Check every line below for the word "extends" and copy the ones that have it.
* BEGIN SUPPLIED DATA *
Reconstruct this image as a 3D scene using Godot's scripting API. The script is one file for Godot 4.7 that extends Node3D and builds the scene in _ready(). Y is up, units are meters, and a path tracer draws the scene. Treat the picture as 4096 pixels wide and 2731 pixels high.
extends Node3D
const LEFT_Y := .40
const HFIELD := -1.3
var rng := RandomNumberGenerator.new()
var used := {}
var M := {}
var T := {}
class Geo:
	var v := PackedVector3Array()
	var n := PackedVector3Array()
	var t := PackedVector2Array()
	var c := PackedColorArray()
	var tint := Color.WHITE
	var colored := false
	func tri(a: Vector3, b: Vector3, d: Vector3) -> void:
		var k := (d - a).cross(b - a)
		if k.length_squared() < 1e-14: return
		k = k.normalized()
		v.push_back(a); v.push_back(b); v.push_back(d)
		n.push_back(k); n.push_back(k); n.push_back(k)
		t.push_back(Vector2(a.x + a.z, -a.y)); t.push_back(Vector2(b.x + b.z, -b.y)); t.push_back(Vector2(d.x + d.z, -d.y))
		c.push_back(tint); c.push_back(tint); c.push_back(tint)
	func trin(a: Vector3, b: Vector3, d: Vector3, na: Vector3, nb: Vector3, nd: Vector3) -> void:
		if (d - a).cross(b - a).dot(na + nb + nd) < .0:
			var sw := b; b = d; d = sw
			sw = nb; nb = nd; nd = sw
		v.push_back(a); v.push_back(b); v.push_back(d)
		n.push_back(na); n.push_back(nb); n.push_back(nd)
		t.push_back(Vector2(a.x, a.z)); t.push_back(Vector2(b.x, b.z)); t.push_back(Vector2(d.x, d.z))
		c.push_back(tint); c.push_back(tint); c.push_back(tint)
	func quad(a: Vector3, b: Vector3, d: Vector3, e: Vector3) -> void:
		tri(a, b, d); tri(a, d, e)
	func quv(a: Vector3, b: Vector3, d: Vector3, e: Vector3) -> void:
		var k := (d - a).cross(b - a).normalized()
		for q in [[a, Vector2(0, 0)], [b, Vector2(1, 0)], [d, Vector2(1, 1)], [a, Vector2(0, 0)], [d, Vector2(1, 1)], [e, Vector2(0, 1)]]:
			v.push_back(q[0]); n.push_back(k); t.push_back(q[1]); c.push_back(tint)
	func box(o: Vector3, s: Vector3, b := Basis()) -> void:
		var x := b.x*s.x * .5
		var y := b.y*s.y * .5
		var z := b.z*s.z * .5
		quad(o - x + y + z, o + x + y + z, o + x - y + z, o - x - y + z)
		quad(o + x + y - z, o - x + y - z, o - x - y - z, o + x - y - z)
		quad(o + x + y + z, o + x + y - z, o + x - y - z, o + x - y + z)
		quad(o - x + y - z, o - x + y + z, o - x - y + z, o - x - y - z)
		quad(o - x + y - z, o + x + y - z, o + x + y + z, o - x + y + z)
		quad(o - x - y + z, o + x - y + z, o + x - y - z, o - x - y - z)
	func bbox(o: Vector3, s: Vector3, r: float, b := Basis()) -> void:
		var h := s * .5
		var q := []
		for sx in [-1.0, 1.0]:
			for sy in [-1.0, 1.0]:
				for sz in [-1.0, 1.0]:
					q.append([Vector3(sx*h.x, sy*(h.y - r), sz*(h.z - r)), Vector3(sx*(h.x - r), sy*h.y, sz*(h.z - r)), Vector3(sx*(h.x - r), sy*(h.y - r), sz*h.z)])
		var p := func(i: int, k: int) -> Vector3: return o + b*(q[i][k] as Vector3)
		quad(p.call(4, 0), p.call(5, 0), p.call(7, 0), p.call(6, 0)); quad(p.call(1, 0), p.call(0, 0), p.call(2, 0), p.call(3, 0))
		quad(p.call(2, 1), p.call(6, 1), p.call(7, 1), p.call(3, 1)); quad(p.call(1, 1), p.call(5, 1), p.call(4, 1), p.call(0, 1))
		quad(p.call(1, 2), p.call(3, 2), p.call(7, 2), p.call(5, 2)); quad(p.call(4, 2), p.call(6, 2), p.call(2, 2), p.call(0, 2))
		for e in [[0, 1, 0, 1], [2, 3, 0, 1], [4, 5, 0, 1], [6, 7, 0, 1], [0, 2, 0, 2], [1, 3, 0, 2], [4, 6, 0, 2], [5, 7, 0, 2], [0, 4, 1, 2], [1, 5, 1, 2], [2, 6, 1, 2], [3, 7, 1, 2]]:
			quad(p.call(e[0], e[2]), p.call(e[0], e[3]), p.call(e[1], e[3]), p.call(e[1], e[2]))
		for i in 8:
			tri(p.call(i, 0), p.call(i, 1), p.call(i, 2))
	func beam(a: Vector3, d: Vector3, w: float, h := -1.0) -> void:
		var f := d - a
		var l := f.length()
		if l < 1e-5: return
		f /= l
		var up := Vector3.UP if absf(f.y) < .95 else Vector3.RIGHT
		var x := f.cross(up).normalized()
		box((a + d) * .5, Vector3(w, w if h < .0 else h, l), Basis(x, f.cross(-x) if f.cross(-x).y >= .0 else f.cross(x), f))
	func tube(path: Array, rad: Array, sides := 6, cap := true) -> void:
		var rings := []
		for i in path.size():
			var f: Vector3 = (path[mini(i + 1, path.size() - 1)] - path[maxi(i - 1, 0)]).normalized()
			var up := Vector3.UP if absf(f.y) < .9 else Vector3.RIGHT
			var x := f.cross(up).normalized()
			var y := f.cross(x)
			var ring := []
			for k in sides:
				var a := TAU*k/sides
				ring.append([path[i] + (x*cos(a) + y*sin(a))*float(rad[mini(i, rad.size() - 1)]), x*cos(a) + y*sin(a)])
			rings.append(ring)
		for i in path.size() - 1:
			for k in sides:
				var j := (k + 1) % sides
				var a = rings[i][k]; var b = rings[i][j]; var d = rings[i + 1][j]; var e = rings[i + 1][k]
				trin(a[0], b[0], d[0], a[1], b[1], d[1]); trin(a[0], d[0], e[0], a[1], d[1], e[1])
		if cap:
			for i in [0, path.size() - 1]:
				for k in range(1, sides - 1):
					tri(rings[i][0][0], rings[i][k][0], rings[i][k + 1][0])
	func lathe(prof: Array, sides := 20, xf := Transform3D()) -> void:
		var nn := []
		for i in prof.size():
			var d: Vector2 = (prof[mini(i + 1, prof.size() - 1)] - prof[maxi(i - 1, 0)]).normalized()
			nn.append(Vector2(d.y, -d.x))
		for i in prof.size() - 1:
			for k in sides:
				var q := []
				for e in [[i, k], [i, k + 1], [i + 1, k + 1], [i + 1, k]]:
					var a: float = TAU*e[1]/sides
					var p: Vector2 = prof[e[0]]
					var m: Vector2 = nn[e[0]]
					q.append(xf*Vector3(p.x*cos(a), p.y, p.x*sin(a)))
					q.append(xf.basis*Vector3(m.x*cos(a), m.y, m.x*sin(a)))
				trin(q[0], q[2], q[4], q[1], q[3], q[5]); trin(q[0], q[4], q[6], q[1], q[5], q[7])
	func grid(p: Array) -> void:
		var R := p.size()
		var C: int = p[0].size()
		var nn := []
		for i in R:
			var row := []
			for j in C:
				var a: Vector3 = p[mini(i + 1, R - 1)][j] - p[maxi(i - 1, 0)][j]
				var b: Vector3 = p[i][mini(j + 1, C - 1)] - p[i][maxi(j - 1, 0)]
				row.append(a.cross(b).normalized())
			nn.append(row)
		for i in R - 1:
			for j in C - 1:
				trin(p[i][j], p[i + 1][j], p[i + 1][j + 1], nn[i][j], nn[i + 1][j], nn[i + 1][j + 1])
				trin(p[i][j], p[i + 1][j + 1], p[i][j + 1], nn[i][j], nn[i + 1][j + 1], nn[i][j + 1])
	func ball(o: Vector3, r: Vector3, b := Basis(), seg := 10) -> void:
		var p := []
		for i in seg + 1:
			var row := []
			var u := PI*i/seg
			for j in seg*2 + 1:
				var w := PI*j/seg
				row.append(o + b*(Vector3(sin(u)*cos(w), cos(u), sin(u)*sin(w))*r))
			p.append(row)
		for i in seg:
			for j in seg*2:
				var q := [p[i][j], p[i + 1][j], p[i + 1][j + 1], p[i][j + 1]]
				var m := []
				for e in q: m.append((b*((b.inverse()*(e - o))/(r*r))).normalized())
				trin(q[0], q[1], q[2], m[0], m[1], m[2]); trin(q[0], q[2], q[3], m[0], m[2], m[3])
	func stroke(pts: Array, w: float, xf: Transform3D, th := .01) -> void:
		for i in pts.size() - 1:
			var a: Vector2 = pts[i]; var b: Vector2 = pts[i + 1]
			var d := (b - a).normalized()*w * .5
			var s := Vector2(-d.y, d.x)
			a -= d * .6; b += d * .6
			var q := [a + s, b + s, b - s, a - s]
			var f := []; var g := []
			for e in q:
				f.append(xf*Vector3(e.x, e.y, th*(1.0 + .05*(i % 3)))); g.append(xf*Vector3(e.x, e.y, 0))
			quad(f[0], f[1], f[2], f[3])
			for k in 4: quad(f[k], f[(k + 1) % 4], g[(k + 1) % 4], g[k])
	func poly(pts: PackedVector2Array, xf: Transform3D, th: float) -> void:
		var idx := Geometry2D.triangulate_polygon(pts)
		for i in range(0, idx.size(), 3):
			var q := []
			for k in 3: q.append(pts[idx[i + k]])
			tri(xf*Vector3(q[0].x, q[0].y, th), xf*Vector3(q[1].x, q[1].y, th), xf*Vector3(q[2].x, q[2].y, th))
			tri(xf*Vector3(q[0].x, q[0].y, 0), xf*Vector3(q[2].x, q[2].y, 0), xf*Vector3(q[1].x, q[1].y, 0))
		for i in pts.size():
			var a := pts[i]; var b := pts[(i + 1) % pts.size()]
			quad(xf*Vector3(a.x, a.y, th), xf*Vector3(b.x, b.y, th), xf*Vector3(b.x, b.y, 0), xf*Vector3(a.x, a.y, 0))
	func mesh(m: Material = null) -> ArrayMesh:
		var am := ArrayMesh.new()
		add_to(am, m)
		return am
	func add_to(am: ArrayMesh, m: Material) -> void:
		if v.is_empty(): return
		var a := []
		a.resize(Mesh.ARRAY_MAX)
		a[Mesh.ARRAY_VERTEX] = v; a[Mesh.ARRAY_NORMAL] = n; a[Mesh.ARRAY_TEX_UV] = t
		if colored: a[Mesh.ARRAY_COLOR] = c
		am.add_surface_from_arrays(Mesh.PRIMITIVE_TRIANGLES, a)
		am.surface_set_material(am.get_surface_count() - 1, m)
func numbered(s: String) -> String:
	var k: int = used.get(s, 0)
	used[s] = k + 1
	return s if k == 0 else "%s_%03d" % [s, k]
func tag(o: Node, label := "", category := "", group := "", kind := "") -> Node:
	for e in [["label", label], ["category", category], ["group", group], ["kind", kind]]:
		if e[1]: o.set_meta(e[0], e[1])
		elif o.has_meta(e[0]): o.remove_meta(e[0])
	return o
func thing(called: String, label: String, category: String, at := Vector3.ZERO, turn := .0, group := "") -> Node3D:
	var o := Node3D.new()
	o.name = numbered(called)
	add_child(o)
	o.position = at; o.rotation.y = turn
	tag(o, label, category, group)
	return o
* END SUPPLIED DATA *
[CORRECT RESPONSE]
Reconstruct this image as a 3D scene using Godot's scripting API. The script is one file for Godot 4.7 that extends Node3D and builds the scene in _ready(). Y is up, units are meters, and a path tracer draws the scene. Treat the picture as 4096 pixels wide and 2731 pixels high.
extends Node3D